А Пелевина логика ситуации просто вытолкнула в непубличность. Тут ему не было поведенческой альтернативы. Он не был бы самим собой, если бы остался в «свободном доступе». Ведь случай Пелевина не первый, когда художественные идеи уводят автора в изоляцию: Гоголь, Толстой, Горький, Платонов, Астафьев, Солженицын… Жизнь успешного автора «на миру» зачастую дискредитирует его идею, если в идее есть оттенок маргинальности, потому что объяснять мир маргинальной идеей методологически неверно.

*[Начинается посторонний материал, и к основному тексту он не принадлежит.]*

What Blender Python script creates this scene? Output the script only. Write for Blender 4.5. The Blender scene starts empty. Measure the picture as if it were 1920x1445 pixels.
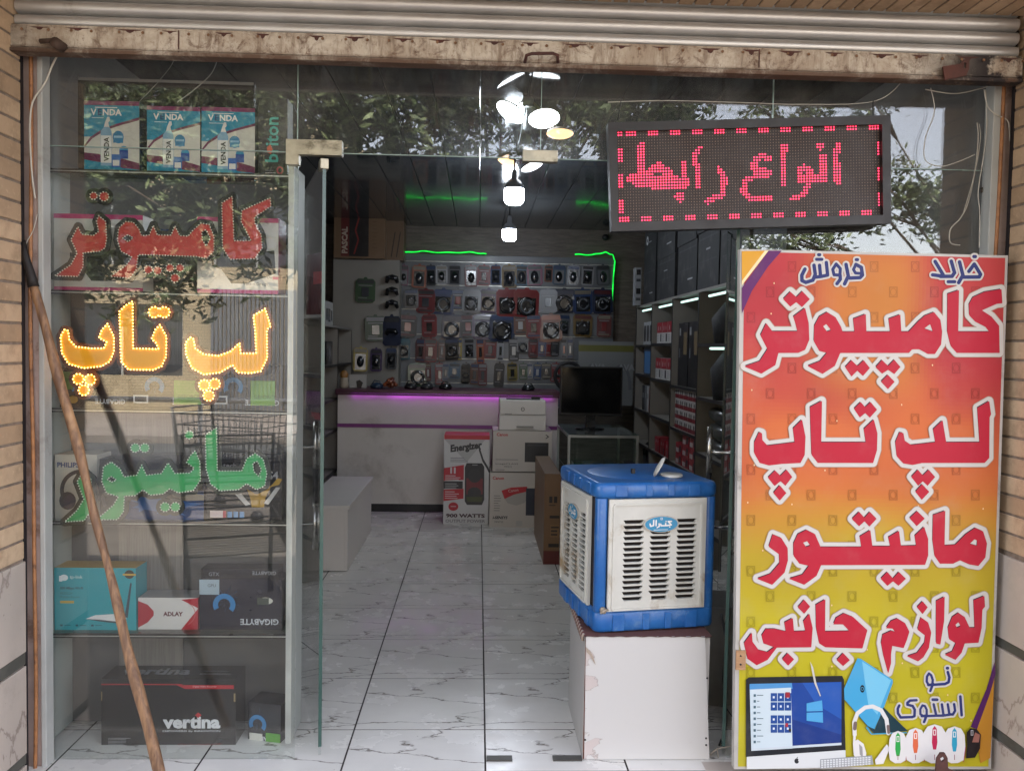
import bpy, math, random
import numpy as np
from mathutils import Vector, Matrix
from mathutils.geometry import tessellate_polygon
random.seed(7)
R = random.random
def U(a, b): return a + (b - a) * R()
S = bpy.context.scene
COL = bpy.data.collections.new('scene'); S.collection.children.link(COL)

# ------------------------------------------------------------------ camera
F, CX, CY, H = 1577.0, 960.0, 722.5, 1.468
yc = Vector((-62.5, 70.5, -1577)).normalized()
xc = Vector((1, -0.016, 0)); xc.z = -(xc.x*yc.x + xc.y*yc.y)/yc.z; xc.normalize()
zc = xc.cross(yc).normalized()
ROT = Matrix((xc, yc, zc))                 # rows: world axes in camera axes
cd = bpy.data.cameras.new('camera'); cam = bpy.data.objects.new('camera', cd); COL.objects.link(cam)
cam.matrix_world = Matrix.Translation((0, 0, H)) @ ROT.to_4x4()
cd.sensor_width = 36; cd.lens = 36*F/1920; cd.clip_end = 400; cd.clip_start = .05
S.camera = cam
# ------------------------------------------------------------------ world, sun, exposure
SUN_EL, SUN_AZ = 57, 12        # sun behind the shop, high
w = bpy.data.worlds.new('World'); S.world = w; w.use_nodes = True
nt = w.node_tree; bg = nt.nodes['Background']; sky = nt.nodes.new('ShaderNodeTexSky')
sky.sky_type = 'NISHITA'; sky.sun_disc = False; sky.sun_elevation = math.radians(SUN_EL)
sky.sun_rotation = math.radians(SUN_AZ); sky.air_density = 1.0; sky.dust_density = 2.5; sky.ozone_density = .8
bg.inputs[1].default_value = 0.13
# milky summer haze, brightest towards the horizon, the same all the way round
_g = nt.nodes.new('ShaderNodeTexCoord'); _sx = nt.nodes.new('ShaderNodeSeparateXYZ'); nt.links.new(_g.outputs['Generated'], _sx.inputs[0])
_mr = nt.nodes.new('ShaderNodeMapRange'); nt.links.new(_sx.outputs[2], _mr.inputs[0]); _mr.inputs[1].default_value = 0; _mr.inputs[2].default_value = .9; _mr.inputs[3].default_value = 1; _mr.inputs[4].default_value = .3
_hz = nt.nodes.new('ShaderNodeMix'); _hz.data_type = 'RGBA'; _hz.blend_type = 'MULTIPLY'; _hz.inputs[0].default_value = 1; _hz.inputs[6].default_value = (5.6, 5.1, 4.9, 1)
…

Кризис показал, что пелевинская идея маргинальна. А Пелевин это почувствовал с самого начала. И поведение Пелевина — не следствие его текстов, а нерасчленимое и единосущное явление. Так что, на мой взгляд, нельзя ставить вопрос в форме некой разницы между текстами и поведением автора. Поведение автора — теневая часть текста. Это то, что в тексте не сказано, но присутствует. Ну как в «Мастере и Маргарите» не сказано, но присутствует уверенность, что этот «непроходной» в СССР роман всё равно будет издан: «рукописи не горят».
Мне кажется, что Пелевин — это самое большое и новое явление, куда большее, чем, к примеру, «дело ЮКОСа». Но Пелевин весь: и метод его, и тексты, и культ, и стратегия поведения. А просто одни тексты — тарабарщина среднего писателя. Однако демиург Пелевин, художник, куда масштабнее писателя Пелевина. И ошибка писателя в диагнозе всё равно приводит к верному диагнозу художника.

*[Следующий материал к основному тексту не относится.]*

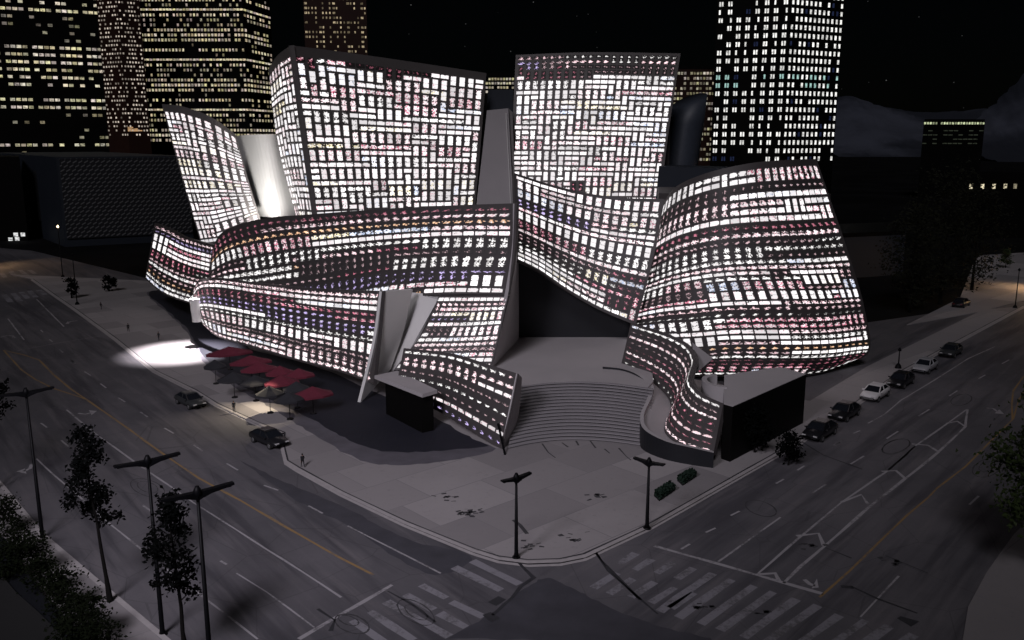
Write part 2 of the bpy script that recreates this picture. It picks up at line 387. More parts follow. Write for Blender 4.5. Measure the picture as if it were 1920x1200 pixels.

Поведение автора — теневая часть текста. То, что в тексте не сказано, но присутствует. Ну как в «Мастере и Маргарите» не высказана, но присутствует уверенность Булгакова, что этот «непроходной» роман всё равно будет издан в СССР. Потому что «рукописи не горят»
07.10.2011. Денис
Вопрос по поводу нобелевки… Что уж говорить, на всех не угодить. Булгаков, Кафка, Джойс, Распутин, да и много кто другой были обойдены этой премией… Вы бы из ныне живущих кого отметили?
Совсем недавно я назвал бы Айтматова, Астафьева и, конечно, Лема… Но уже поздно. Лично я бы отметил Фазиля Искандера за «Сандро из Чегема» — за какую-то великую человечность. И Валентина Распутина за «Живи и помни»: за то, что сугубо русский «деревенский» роман вывел на высочайший уровень экзистенциальной европейской прозы.